Queenstown and Wanaka

And so finally, I will now end the three-part post of my Spring Break trip. I just had so many stories and pictures I did not want to overwhelm you with it all in one enormous post!

After our four-day Kepler tramp and our day in Milford, we were all feeling a bit sore and tired (me especially, I will admit), and we were unsure whether or not to pursue our original plans of hiking the Humpridge Track. After checking the weather forecast, which turned out to be dismal, we decided to skip the tramp and head up to Queenstown instead (after a lovely meal of boysenberry pancakes by Lake Manapouri).

Queenstown is the extreme sporting capital of New Zealand's South Island (and where I plan to go bungee jumping at some point during my time here!). It was a bit of a shock to be back in a place with so many people - both Kepler and Milford had been relatively deserted because it is winter and few people are as crazy as we are to tramp in the cold. Queenstown was packed, though! It is a cute little town, which we briefly walked through before tramping up a mountain to the visitor center and gift shop on top. I took the obligatory Queenstown peninsula pictures, and then we headed back down to visit Fergburger for dinner!

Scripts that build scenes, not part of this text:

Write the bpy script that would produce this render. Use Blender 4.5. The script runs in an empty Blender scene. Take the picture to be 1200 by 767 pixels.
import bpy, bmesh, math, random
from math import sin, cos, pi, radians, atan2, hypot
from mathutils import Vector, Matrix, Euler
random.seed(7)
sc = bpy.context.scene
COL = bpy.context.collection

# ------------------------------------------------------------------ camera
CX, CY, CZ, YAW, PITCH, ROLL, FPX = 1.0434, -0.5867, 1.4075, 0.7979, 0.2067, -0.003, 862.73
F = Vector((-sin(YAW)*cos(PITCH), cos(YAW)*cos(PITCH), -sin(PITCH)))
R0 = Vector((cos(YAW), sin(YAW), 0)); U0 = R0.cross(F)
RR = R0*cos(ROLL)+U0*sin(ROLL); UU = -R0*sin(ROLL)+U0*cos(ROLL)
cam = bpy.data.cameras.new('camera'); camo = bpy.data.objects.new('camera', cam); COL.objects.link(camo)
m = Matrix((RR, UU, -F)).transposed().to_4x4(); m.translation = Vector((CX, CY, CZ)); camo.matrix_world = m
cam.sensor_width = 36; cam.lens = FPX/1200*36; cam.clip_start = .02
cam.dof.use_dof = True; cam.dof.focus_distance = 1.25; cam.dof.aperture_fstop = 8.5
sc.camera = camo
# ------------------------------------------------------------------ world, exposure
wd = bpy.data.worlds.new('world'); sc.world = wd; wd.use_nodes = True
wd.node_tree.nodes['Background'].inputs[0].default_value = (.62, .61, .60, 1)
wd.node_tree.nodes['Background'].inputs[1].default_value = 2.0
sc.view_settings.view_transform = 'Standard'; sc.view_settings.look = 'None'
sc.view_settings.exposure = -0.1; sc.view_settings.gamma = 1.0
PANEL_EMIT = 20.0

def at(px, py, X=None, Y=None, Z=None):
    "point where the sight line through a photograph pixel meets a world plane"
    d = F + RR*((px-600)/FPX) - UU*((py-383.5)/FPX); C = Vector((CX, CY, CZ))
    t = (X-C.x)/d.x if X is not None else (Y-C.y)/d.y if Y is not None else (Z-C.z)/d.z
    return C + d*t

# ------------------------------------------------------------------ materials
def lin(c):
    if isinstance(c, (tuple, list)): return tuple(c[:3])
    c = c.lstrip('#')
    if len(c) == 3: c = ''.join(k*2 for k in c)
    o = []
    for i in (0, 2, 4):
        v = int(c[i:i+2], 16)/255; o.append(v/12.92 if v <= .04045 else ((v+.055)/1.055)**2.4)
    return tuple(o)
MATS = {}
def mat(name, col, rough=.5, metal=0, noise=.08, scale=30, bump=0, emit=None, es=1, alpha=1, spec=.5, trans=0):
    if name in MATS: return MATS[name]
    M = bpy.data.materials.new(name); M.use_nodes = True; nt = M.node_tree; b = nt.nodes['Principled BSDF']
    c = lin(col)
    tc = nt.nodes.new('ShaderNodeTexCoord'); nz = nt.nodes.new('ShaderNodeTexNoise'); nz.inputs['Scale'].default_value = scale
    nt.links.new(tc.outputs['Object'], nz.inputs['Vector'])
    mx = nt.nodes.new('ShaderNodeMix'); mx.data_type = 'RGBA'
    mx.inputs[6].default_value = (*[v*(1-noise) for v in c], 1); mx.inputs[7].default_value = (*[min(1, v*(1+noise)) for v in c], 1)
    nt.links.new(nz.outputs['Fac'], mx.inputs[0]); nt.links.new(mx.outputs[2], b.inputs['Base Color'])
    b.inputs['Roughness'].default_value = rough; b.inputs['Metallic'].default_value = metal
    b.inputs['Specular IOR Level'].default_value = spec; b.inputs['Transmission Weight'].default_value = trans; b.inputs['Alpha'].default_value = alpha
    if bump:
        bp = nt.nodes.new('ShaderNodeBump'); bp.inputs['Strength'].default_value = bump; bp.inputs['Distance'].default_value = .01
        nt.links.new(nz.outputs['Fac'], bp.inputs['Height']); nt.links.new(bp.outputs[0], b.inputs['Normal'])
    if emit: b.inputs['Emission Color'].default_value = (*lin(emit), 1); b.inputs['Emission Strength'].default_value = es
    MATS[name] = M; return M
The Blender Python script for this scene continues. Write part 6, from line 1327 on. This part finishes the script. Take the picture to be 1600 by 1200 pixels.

Now, I know I mention food a lot on here, as eating is one of my favorite activities, but I need to take a short break to just describe the magnificence of this burger. I ordered the Fergburger with 1/2 pound of beef, cheese, bacon, BBQ sauce, and salad. Despite the simple toppings, it was one of the best meals I've ever had in my life - though this was probably helped by the fact that I was starving following our afternoon hike! Emma and I also split some onion rings with aioli dipping sauce, which was the perfect side! Fergburger is famous in New Zealand (if you tell someone you went to Queenstown, their first question will be "did you visit Fergburger?"), and I'm glad I got to experience it for myself!





That night we headed to Wanaka, a town about an hour away, as we planned to do some day hikes in the area over the next few days. We ended up at Base Hostel, a place that was far too cool for us weary trampers! Despite the receptionist's enthusiastic recommendation of the techno DJs playing in the bar downstairs, we decided to shower and get to bed early - not an easy thing to do with music bumping below us until 2:30 in the morning. Luckily, though I was so exhausted that I quickly drifted off...

...and woke up the next morning sick as a dog! While Emma, Matt and Sammy checked out a beach trail, I slept in the car. I did get some good pictures of the cows and sheep in the fields we had to cross to get to the carpark, though. Once they returned, we drove into Mt Aspiring National Park (which some of you may remember from my post about Bushball). Sammy and Matt decided to hike in and spend the night at the hut where we had Bushball, and Emma and I went back to Base for another DJ-techno-battle-filled night. We picked up Sammy and Matt the next morning from the park, where it was snowing! The weather was rainy and dreary in town, too, so we decided just to head back to Dunedin.

the beach in Wanaka where the others hiked and I napped (story of my life...)

We got home a day earlier than planned because of the weather, but we decided to take advantage of the last day of our rental car and visit the Moeraki Boulders outside of Dunedin. The boulders are famously weird, spherical beach rocks. I'm sure a geologist could explain their formation to you, but I was content to just climb on top of them and get some pictures!




And with that, my Spring Break finally came to an end. Back to reality now! I have four papers due in the next two weeks, so I'll be a busy bee until then!